Before the Storm is a cycle of four songs written at the request of the artists who perform the third of them on the album, the late Zheng Cao, to whom the work is dedicated, and Emil Miland, two more colleagues of Heggie's at the SFO. Cao, Miland and Heggie premiered the work on 26 April 1998 at the Old First Church, San Francisco.[2] Heggie picked out "What lips my lips have kissed" for his album because he thought that Edna St. Vincent Millay's "timeless testament to love, loss and perseverance" was the heart of the cycle as a whole.
The second of the album's Emily Dickinson settings, "If you were coming in the Fall" (a winner in G. Schirmer's 1995 competition for new American art songs), is sung by Kristin Clayton, another SFO resident artist. Heggie's settings of Dickinson's "As well as Jesus?" and "It makes no difference abroad" are sung by Carol Vaness, dedicatee of the latter, who recorded them between appearances in Norma.

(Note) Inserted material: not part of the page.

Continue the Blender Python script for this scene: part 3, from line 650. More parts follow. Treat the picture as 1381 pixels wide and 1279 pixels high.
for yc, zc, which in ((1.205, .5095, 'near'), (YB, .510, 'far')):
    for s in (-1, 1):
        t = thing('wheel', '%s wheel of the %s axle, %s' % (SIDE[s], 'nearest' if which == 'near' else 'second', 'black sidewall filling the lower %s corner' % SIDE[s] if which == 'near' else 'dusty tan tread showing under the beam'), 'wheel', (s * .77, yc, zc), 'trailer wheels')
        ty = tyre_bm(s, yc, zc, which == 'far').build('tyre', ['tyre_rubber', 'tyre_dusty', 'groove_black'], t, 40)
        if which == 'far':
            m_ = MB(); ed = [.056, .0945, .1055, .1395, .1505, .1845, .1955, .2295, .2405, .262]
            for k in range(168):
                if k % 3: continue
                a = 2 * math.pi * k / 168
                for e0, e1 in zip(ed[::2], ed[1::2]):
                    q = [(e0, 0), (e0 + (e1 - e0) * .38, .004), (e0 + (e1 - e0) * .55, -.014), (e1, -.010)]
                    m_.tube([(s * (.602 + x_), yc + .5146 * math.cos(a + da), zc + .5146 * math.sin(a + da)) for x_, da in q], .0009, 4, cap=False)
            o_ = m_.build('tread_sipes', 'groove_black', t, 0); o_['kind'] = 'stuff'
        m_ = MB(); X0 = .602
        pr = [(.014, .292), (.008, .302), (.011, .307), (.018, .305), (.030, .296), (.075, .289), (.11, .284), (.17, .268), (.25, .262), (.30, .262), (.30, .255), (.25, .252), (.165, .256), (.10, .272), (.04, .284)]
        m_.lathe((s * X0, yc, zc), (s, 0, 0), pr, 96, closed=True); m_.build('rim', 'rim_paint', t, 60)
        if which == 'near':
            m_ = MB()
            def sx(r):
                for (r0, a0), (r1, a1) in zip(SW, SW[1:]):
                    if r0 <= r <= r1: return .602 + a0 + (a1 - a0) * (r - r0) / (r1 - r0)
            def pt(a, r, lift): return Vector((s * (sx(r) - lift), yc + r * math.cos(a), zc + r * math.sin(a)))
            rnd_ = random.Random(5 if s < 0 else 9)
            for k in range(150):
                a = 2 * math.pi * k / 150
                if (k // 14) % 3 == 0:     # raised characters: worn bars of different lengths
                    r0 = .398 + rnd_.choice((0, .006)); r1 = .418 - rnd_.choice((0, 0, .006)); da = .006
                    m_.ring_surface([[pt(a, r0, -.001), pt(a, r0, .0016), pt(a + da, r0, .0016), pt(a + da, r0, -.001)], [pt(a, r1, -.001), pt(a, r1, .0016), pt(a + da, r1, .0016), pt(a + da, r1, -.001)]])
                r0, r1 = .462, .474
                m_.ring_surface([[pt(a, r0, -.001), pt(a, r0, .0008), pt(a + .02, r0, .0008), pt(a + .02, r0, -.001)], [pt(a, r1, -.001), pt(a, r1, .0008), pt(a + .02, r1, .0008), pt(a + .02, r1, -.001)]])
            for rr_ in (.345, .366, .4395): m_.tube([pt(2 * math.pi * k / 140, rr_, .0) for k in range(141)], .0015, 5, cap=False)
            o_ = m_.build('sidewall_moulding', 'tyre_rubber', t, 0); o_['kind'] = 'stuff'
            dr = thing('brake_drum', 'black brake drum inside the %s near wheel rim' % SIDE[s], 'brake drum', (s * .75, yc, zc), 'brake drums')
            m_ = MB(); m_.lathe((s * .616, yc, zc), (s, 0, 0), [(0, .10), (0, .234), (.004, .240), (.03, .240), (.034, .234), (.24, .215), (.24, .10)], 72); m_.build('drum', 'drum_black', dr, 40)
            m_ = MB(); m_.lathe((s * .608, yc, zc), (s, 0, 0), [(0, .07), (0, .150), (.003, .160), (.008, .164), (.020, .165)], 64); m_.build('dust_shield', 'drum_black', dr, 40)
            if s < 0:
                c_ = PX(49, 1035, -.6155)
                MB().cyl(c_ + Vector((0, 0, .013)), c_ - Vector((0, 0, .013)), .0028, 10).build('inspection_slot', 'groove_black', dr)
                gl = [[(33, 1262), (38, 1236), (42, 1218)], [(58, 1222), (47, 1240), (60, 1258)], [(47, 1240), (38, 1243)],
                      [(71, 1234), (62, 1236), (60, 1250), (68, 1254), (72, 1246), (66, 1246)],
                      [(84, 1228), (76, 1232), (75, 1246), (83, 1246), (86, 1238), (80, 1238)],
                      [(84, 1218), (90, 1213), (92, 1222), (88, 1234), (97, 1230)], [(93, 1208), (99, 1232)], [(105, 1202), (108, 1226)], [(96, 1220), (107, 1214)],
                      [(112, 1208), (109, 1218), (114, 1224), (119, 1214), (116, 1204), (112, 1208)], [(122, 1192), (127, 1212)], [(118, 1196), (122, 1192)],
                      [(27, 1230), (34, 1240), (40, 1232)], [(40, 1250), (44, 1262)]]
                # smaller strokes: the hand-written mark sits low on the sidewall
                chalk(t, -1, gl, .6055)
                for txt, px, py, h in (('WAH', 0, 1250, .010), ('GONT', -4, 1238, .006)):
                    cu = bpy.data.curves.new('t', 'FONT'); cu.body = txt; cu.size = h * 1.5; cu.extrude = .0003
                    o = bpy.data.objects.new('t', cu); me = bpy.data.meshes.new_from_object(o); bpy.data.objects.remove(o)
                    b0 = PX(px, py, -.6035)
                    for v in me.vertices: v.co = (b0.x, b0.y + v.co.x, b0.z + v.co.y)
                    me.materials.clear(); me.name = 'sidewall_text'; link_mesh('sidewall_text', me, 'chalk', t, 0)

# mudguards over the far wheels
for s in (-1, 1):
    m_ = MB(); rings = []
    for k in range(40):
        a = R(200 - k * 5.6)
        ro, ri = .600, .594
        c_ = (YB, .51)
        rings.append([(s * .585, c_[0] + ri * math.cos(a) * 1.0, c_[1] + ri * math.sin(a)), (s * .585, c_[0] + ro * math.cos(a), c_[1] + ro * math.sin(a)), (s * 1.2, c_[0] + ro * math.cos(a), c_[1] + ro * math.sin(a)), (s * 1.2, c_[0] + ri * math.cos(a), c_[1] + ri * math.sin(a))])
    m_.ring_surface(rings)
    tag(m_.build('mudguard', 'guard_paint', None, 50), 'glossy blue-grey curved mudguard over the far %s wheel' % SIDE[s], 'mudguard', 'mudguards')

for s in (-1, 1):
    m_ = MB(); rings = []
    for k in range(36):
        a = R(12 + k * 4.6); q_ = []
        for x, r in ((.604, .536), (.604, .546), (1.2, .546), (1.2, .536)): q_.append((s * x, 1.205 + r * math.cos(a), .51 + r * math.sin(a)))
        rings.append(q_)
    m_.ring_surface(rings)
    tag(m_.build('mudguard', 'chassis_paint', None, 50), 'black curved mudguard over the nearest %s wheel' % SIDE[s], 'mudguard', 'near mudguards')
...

Encountertenor was commissioned by the singer who sings two excerpts from the cycle on the album, the late Brian Asawa. Heggie and Asawa met while they were both studying at the University of California at Los Angeles in the late 1980s. Together with their mutual friend, John Hall, a teacher in UCLA's music department, Heggie conceived the work as an opportunity for Asawa to take a sabbatical from his usual work in the early music repertoire, and to express "some of the tender and more amusing aspects of growing up as a countertenor in 20th century America". Asawa premiered the cycle with Melvyn Tan on 21 November 1995 at the Wigmore Hall, London.[2]
"Dixie", one of several folk songs taken up by Heggie, was arranged by him at the request of the singer who performs it on the album, Jennifer Larmore, herself a daughter of the South. Larmore wanted Heggie's music to express the sentiment that "you cannot go home again", which Heggie sought to do by quoting some of the Tara theme from the Max Steiner's score for Gone With the Wind.

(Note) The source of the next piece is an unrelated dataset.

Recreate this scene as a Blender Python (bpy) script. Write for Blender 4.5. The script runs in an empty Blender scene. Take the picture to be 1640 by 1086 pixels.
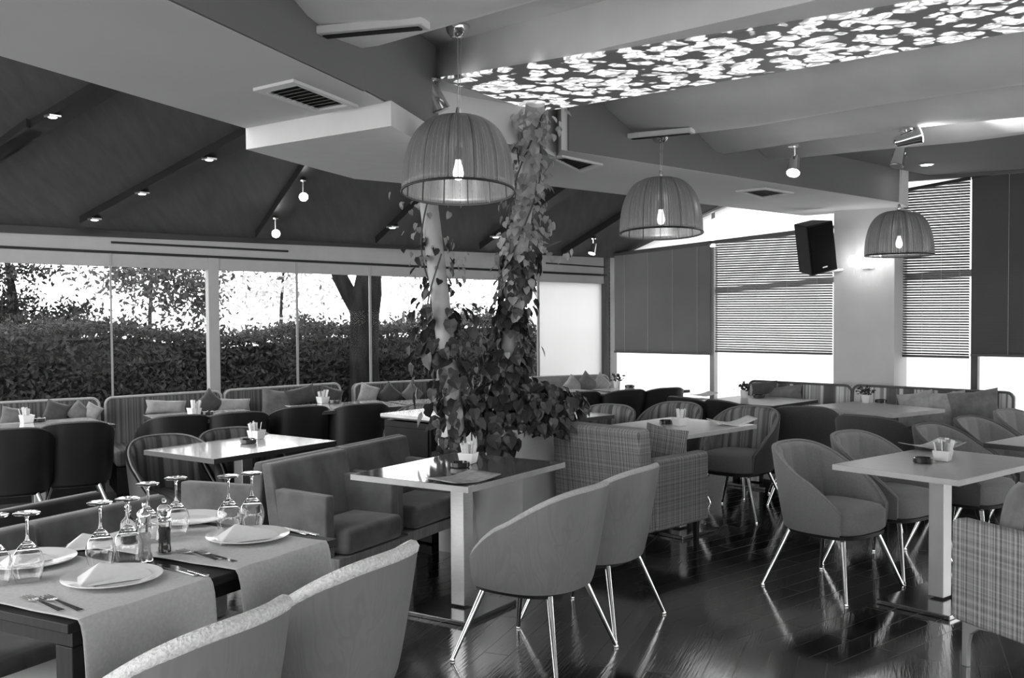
import bpy, math, random
import numpy as np
from mathutils import Vector, Matrix
random.seed(7)
PI = math.pi; R = math.radians
S = bpy.context.scene
COL = S.collection
# ------------------------------------------------------------------ camera
F = 1660.0; PITCH = R(1.86); ROLL = R(-0.37); H = 1.6
fw = Vector((0, math.cos(PITCH), -math.sin(PITCH))); up0 = Vector((0, math.sin(PITCH), math.cos(PITCH)))
rt0 = Vector((1, 0, 0)); c_, s_ = math.cos(ROLL), math.sin(ROLL)
rt = rt0*c_ + up0*s_; up = up0*c_ - rt0*s_
cd = bpy.data.cameras.new('camera'); cam = bpy.data.objects.new('camera', cd); COL.objects.link(cam)
cd.sensor_width = 36; cd.lens = F/1640*36; cd.clip_start = .05; cd.clip_end = 300
m = Matrix.Identity(4)
for i in range(3):
    m[i][0] = rt[i]; m[i][1] = up[i]; m[i][2] = -fw[i]
m[2][3] = H
cam.matrix_world = m
S.camera = cam
# ------------------------------------------------------------------ world and exposure
S.view_settings.view_transform = 'Standard'; S.view_settings.look = 'None'
S.view_settings.exposure = 0.12; S.view_settings.gamma = 1; S.view_settings.use_curve_mapping = False
w = bpy.data.worlds.new('world'); S.world = w; w.use_nodes = True
bg = w.node_tree.nodes['Background']; bg.inputs[0].default_value = (1, 1, 1, 1); bg.inputs[1].default_value = 4.0
def area_light(name, loc, target, sx, sy, power):
    l = bpy.data.lights.new(name, 'AREA'); l.shape = 'RECTANGLE'; l.size = sx; l.size_y = sy; l.energy = power
    o = bpy.data.objects.new(name, l); COL.objects.link(o); o.location = loc
    o.rotation_euler = (Vector(target)-Vector(loc)).to_track_quat('-Z', 'Y').to_euler()
    return o

# ------------------------------------------------------------------ image -> place
def ray(px, py): return fw + rt*((px-820)/F) - up*((py-543)/F)
def at(px, py, z):
    r = ray(px, py); t = (z-H)/r.z
    return Vector((r.x*t, r.y*t, z))
def atd(px, py, Y):
    r = ray(px, py); t = Y/r.y
    return Vector((r.x*t, Y, H+r.z*t))
def atwall(px, py, P, D):            # vertical plane through P along D (2D)
    r = ray(px, py); n = Vector((-D[1], D[0]))
    t = (P[0]*n.x+P[1]*n.y)/(r.x*n.x+r.y*n.y)
    return Vector((r.x*t, r.y*t, H+r.z*t))
def atplane(px, py, P, N):
    r = ray(px, py); o = Vector((0, 0, H)); t = (Vector(P)-o).dot(N)/r.dot(N)
    return o+r*t

# ------------------------------------------------------------------ materials
def newmat(name):
    mt = bpy.data.materials.new(name); mt.use_nodes = True
    nt = mt.node_tree; b = nt.nodes['Principled BSDF']
    return mt, nt, b
def node(nt, t, **kw):
    n = nt.nodes.new(t)
    for k, v in kw.items():
        if k.startswith('i_'):
            n.inputs[int(k[2:]) if k[2:].isdigit() else k[2:].replace('_', ' ')].default_value = v
        else: setattr(n, k, v)
    return n
def ramp(nt, src, pts):
    r = nt.nodes.new('ShaderNodeValToRGB'); e = r.color_ramp.elements
    e[0].position, e[0].color = pts[0][0], (pts[0][1],)*3+(1,)
    e[1].position, e[1].color = pts[-1][0], (pts[-1][1],)*3+(1,)
    for p, c in pts[1:-1]:
        x = e.new(p); x.color = (c, c, c, 1)
    nt.links.new(src, r.inputs[0]); return r.outputs[0]
def mat(name, c, rough=.6, metal=0, var=.12, scale=8, bump=0, bscale=60, spec=.5, stretch=(1, 1, 1), sheen=0):
    mt, nt, b = newmat(name)
    tc = node(nt, 'ShaderNodeTexCoord'); mp = node(nt, 'ShaderNodeMapping'); mp.inputs['Scale'].default_value = stretch
    nt.links.new(tc.outputs['Object'], mp.inputs[0])
    nz = node(nt, 'ShaderNodeTexNoise'); nz.inputs['Scale'].default_value = scale; nz.inputs['Detail'].default_value = 5
    nt.links.new(mp.outputs[0], nz.inputs[0])
    nt.links.new(ramp(nt, nz.outputs[0], [(.3, c*(1-var)), (.7, c*(1+var))]), b.inputs['Base Color'])
    b.inputs['Roughness'].default_value = rough; b.inputs['Metallic'].default_value = metal
    b.inputs['Specular IOR Level'].default_value = spec
    if sheen: b.inputs['Sheen Weight'].default_value = sheen
    if bump:
        n2 = node(nt, 'ShaderNodeTexNoise'); n2.inputs['Scale'].default_value = bscale
        nt.links.new(mp.outputs[0], n2.inputs[0])
        bp = node(nt, 'ShaderNodeBump'); bp.inputs['Strength'].default_value = bump; bp.inputs['Distance'].default_value = .01
        nt.links.new(n2.outputs[0], bp.inputs['Height']); nt.links.new(bp.outputs[0], b.inputs['Normal'])
    return mt
def stripes1d(nt, tc, vec, scale, detail=3):
    d = node(nt, 'ShaderNodeVectorMath', operation='DOT_PRODUCT'); d.inputs[1].default_value = vec
    nt.links.new(tc.outputs['Object'], d.inputs[0])
    n = node(nt, 'ShaderNodeTexNoise', noise_dimensions='1D'); n.inputs['Scale'].default_value = scale; n.inputs['Detail'].default_value = detail
    nt.links.new(d.outputs['Value'], n.inputs['W']); return n.outputs[0]
def plaid(name, c0, c1, sv=38, sh=30, hvec=(0, 0, 1), vvec=(1, 1, 0)):
    mt, nt, b = newmat(name); tc = node(nt, 'ShaderNodeTexCoord')
    v = ramp(nt, stripes1d(nt, tc, vvec, sv, 5), [(.35, 0), (.5, .45), (.65, 1)])
    h = ramp(nt, stripes1d(nt, tc, hvec, sh, 5), [(.35, 0), (.5, .4), (.65, 1)])
    mx = node(nt, 'ShaderNodeMix', data_type='RGBA'); mx.inputs[0].default_value = .30
    nt.links.new(v, mx.inputs[6]); nt.links.new(h, mx.inputs[7])
    out = ramp(nt, mx.outputs[2], [(.1, c0), (.9, c1)])
    nt.links.new(out, b.inputs['Base Color']); b.inputs['Roughness'].default_value = .9
    return mt
def striped(name, c0, c1, scale, vec=(1, 0, 0), rough=.85, pts=None, detail=1):
    mt, nt, b = newmat(name); tc = node(nt, 'ShaderNodeTexCoord')
    v = ramp(nt, stripes1d(nt, tc, vec, scale, detail), pts or [(.42, c0), (.5, (c0+c1)/2), (.58, c1)])
    nt.links.new(v, b.inputs['Base Color']); b.inputs['Roughness'].default_value = rough
    return mt
def emis(name, c, s):
    mt, nt, b = newmat(name); b.inputs['Base Color'].default_value = (c, c, c, 1)
    b.inputs['Emission Color'].default_value = (1, 1, 1, 1); b.inputs['Emission Strength'].default_value = s
    return mt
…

Songs to the Moon was commissioned by the consortium Music Accord for von Stade, who premiered it with Martin Katz on 20 August 1998 at the Ravinia Festival, Illinois.[2] Drawing on whimsical fantasies by Vachel Lindsay, the cycle sets "short fairy stories in which a personal and often very humorous view of the moon" is offered by a series of characters in turn.

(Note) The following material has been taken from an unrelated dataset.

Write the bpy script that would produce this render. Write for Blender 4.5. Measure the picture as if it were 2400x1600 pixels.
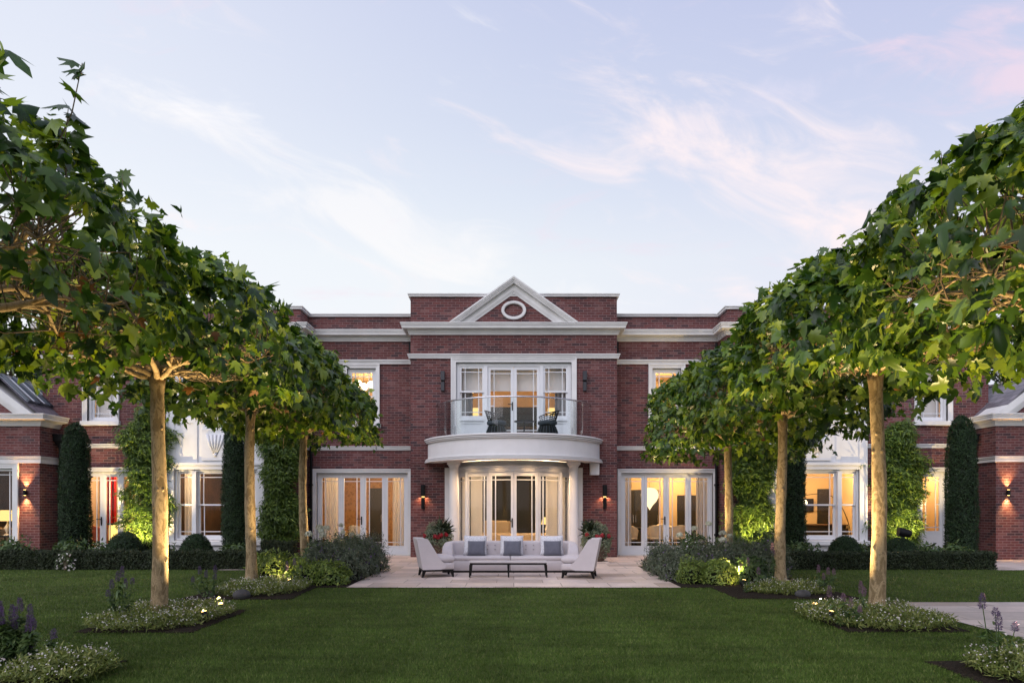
import bpy, math, random
import numpy as np
from mathutils import Vector

sc = bpy.context.scene
for o in list(bpy.data.objects):
    bpy.data.objects.remove(o)
C = sc.collection
R = math.radians
PI = math.pi

# ------------------------------------------------------------------ camera
cam = bpy.data.cameras.new('camera')
cam.lens = 24.0
cam.sensor_width = 36.0
cam.shift_x = -0.0017
cam.shift_y = 0.1604
cam.clip_start = 0.1
cam.clip_end = 2000
camo = bpy.data.objects.new('camera', cam)
camo.location = (0, 0, 1.5)
camo.rotation_euler = (R(90), 0, 0)
C.objects.link(camo)
sc.camera = camo

# ------------------------------------------------------------------ node helpers
def nd(nt, t, ins=None, **props):
    n = nt.nodes.new(t)
    for k, v in props.items():
        setattr(n, k, v)
    for k, v in (ins or {}).items():
        s = n.inputs[k]
        if isinstance(v, bpy.types.NodeSocket):
            nt.links.new(v, s)
        else:
            if isinstance(v, tuple) and len(v) == 3 and s.type == 'RGBA':
                v = v + (1,)
            s.default_value = v
    return n

def math_(nt, op, a, b=0.0, c=0.0, clamp=False):
    n = nd(nt, 'ShaderNodeMath', {0: a, 1: b, 2: c}, operation=op)
    n.use_clamp = clamp
    return n.outputs[0]

def mixc(nt, f, a, b, mode='MIX'):
    n = nt.nodes.new('ShaderNodeMix')
    n.data_type = 'RGBA'
    n.blend_type = mode
    for k, v in ((0, f), (6, a), (7, b)):
        s = n.inputs[k]
        if isinstance(v, bpy.types.NodeSocket):
            nt.links.new(v, s)
        else:
            if isinstance(v, tuple) and len(v) == 3:
                v = v + (1,)
            s.default_value = v
    return n.outputs[2]

def ramp(nt, fac, pts, interp='LINEAR'):
    n = nt.nodes.new('ShaderNodeValToRGB')
    n.color_ramp.interpolation = interp
    e = n.color_ramp.elements
    while len(e) < len(pts):
        e.new(0.5)
    for i, (p, c) in enumerate(pts):
        e[i].position = p
        e[i].color = tuple(c) + (1,) if isinstance(c, (tuple, list)) else (c, c, c, 1)
    nt.links.new(fac, n.inputs[0])
    return n.outputs[0]

def noise(nt, vec, scale, detail=3.0, rough=0.55, dist=0.0):
    n = nd(nt, 'ShaderNodeTexNoise', {'Vector': vec, 'Scale': scale, 'Detail': detail, 'Roughness': rough, 'Distortion': dist})
    return n.outputs[0]

def newmat(name):
    m = bpy.data.materials.new(name)
    m.use_nodes = True
    nt = m.node_tree
    nt.nodes.clear()
    out = nt.nodes.new('ShaderNodeOutputMaterial')
    return m, nt, out

def finish(nt, out, sh):
    nt.links.new(sh, out.inputs[0])

# ------------------------------------------------------------------ world: dusk sky
SUN_DIR = Vector((-0.55, -0.85, 0.85)).normalized()      # towards the light: behind the camera, to the left
w = bpy.data.worlds.new('World')
sc.world = w
w.use_nodes = True
nt = w.node_tree
nt.nodes.clear()
wout = nt.nodes.new('ShaderNodeOutputWorld')
tc = nt.nodes.new('ShaderNodeTexCoord')
sep = nd(nt, 'ShaderNodeSeparateXYZ', {0: tc.outputs['Generated']})
sx, sy, sz = sep.outputs
sky = nt.nodes.new('ShaderNodeTexSky')
sky.sky_type = 'NISHITA'
sky.sun_disc = False
sky.sun_elevation = math.asin(SUN_DIR.z)
sky.sun_rotation = math.atan2(SUN_DIR.x, SUN_DIR.y)
nish = mixc(nt, 1.0, sky.outputs[0], (0.10, 0.10, 0.10), 'MULTIPLY')
grad = ramp(nt, sz, [(0.0, (0.83, 0.84, 0.86)), (0.22, (0.84, 0.86, 0.89)), (0.33, (0.80, 0.84, 0.88)), (0.41, (0.70, 0.755, 0.855)),
                     (0.49, (0.62, 0.675, 0.82)), (0.60, (0.545, 0.595, 0.785)), (1.0, (0.46, 0.51, 0.72))])
azr = nd(nt, 'ShaderNodeMapRange', {0: sx, 1: -0.15, 2: 0.65, 3: 0.0, 4: 1.0}, interpolation_type='SMOOTHSTEP').outputs[0]
right = mixc(nt, 1.0, grad, (0.87, 0.86, 0.95), 'MULTIPLY')
azl = nd(nt, 'ShaderNodeMapRange', {0: sx, 1: -0.6, 2: 0.1, 3: 0.45, 4: 0.0}, interpolation_type='SMOOTHSTEP').outputs[0]
base = mixc(nt, azr, grad, right)
base = mixc(nt, azl, base, (0.88, 0.90, 0.95))
base = mixc(nt, 0.05, base, nish)
# thin clouds, laid out over the sky dome
yc = math_(nt, 'MAXIMUM', sy, 0.08)
u = math_(nt, 'DIVIDE', sx, yc)
v = math_(nt, 'DIVIDE', sz, yc)
uv = nd(nt, 'ShaderNodeCombineXYZ', {0: u, 1: v, 2: 0.0}).outputs[0]

def cloud_band(cu, cv, ang, su, sv, nscale, lo, hi, seed):
    m = nd(nt, 'ShaderNodeMapping', {'Vector': uv, 'Location': (-cu, -cv, 0)}).outputs[0]
    m = nd(nt, 'ShaderNodeMapping', {'Vector': m, 'Rotation': (0, 0, -ang)}).outputs[0]
    s = nd(nt, 'ShaderNodeSeparateXYZ', {0: m})
    a = math_(nt, 'DIVIDE', s.outputs[0], su)
    b = math_(nt, 'DIVIDE', s.outputs[1], sv)
    d = math_(nt, 'ADD', math_(nt, 'MULTIPLY', a, a), math_(nt, 'MULTIPLY', b, b))
    g = math_(nt, 'POWER', 2.718, math_(nt, 'MULTIPLY', d, -1.0))
    st = nd(nt, 'ShaderNodeMapping', {'Vector': m, 'Location': (seed, seed * 0.7, seed), 'Scale': (nscale, nscale * 2.6, 1)}).outputs[0]
    n = noise(nt, st, 1.0, 8.0, 0.60, 0.9)
    k = math_(nt, 'ADD', math_(nt, 'MULTIPLY', g, 0.55), math_(nt, 'MULTIPLY', math_(nt, 'SUBTRACT', n, 0.5), 1.9))
    return nd(nt, 'ShaderNodeMapRange', {0: k, 1: lo, 2: hi, 3: 0.0, 4: 1.0}, interpolation_type='SMOOTHSTEP').outputs[0]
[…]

"My true love hath my heart" was composed as a response both to the sentiments expressed in Sir Philip Sidney's poem and to the person who gave a copy of the work to Heggie as a love token.
"Sophie's Song", a setting of a poem by von Stade, is a comical ditty celebrating the qualities of Larmore's schnauzer dog.
The album was made at von Stade's suggestion, and was financially supported by a charitable foundation set up by the composer Gordon Getty.
The album was digitally recorded on 20–21 and 28 September 1998, 17 November 1998, 15–16 January 1999 and 18–19 May 1999 on the Scoring Stage of Skywalker Sound, Nicasio, California.
The cover of the album, designed under the art direction of Alan Trugman, features a photograph by Jayne Hinds Bidaut.
The album was mentioned in The Advocate,[3] Billboard ("a set of songs ... sung by some of the most important singers of today")[4] and Time ("The American art song is still alive and well, judging by this lovely CD").[5] It was also noted in Ken Wlaschin's Encyclopedia of American Opera[6] and Judith E. Carman, William K. Gaeddert and Rita M. Resch's Art Song in the United States, 1759-1999.[7]
Jake Heggie (born 1961)
The Faces of Love, with a text by Emily Dickinson (1830–1886); from The Faces of Love: Book One
Eve-Song (1997), with texts by Philip Littell; commissioned by James Schwabacher and dedicated to Kristin Clayton; from The Faces of Love: Book One
Of Gods and Cats (1998), with texts by Gavin Geoffrey Dillard (born 1954); commissioned by Vija Nadai; from The Faces of Love: Book Two
Paper Wings (1997), with texts by Frederica von Stade Gorman (born 1945); commissioned by Frederica von Stade and dedicated to Lisa Elkus; from The Faces of Love: Book Two
Natural Selection (1997), with texts by Gini Savage; from The Faces of Love: Book One
Before the Storm (1998), with a text for No. 3 by Edna St. Vincent Millay (1892–1950); requested by Zheng Cao and Emil Miland, and dedicated to Zheng Cao
The Faces of Love, with texts by Emily Dickinson; from The Faces of Love: Book One
Encountertenor (1995), with texts by John Hall; commissioned by Brian Asawa; from The Faces of Love: Book Three
Dixie (1997), a Civil War folk song, in an arrangement commissioned by Jennifer Larmore; from The Faces of Love: Book Two
Songs to the Moon - Part 1: Fairy tales for the children (1998), with texts by Vachel Lindsay (1879–1931); commissioned for Frederica von Stade by Music Accord, Inc.; from The Faces of Love: Book Two
My True Love Hath My Heart (1996), with a text by Sir Philip Sidney (1554–1586); from The Faces of Love: Book Three
Sophie's Song (1998), with a text by Frederica von Stade Gorman; commissioned by Jennifer Larmore; from The Faces of Love: Book Two
On 14 September 1999, RCA Victor Red Seal released the album on CD (catalogue number 09026-63484-2) with a 44-page booklet including notes by Heggie and the texts of his songs, all in English only, as well as photographs of Asawa, Bowles, Cao, Clayton, Fleming, Foland, Heggie, Larmore, McNair, Miland, von Stade and Vaness.[8]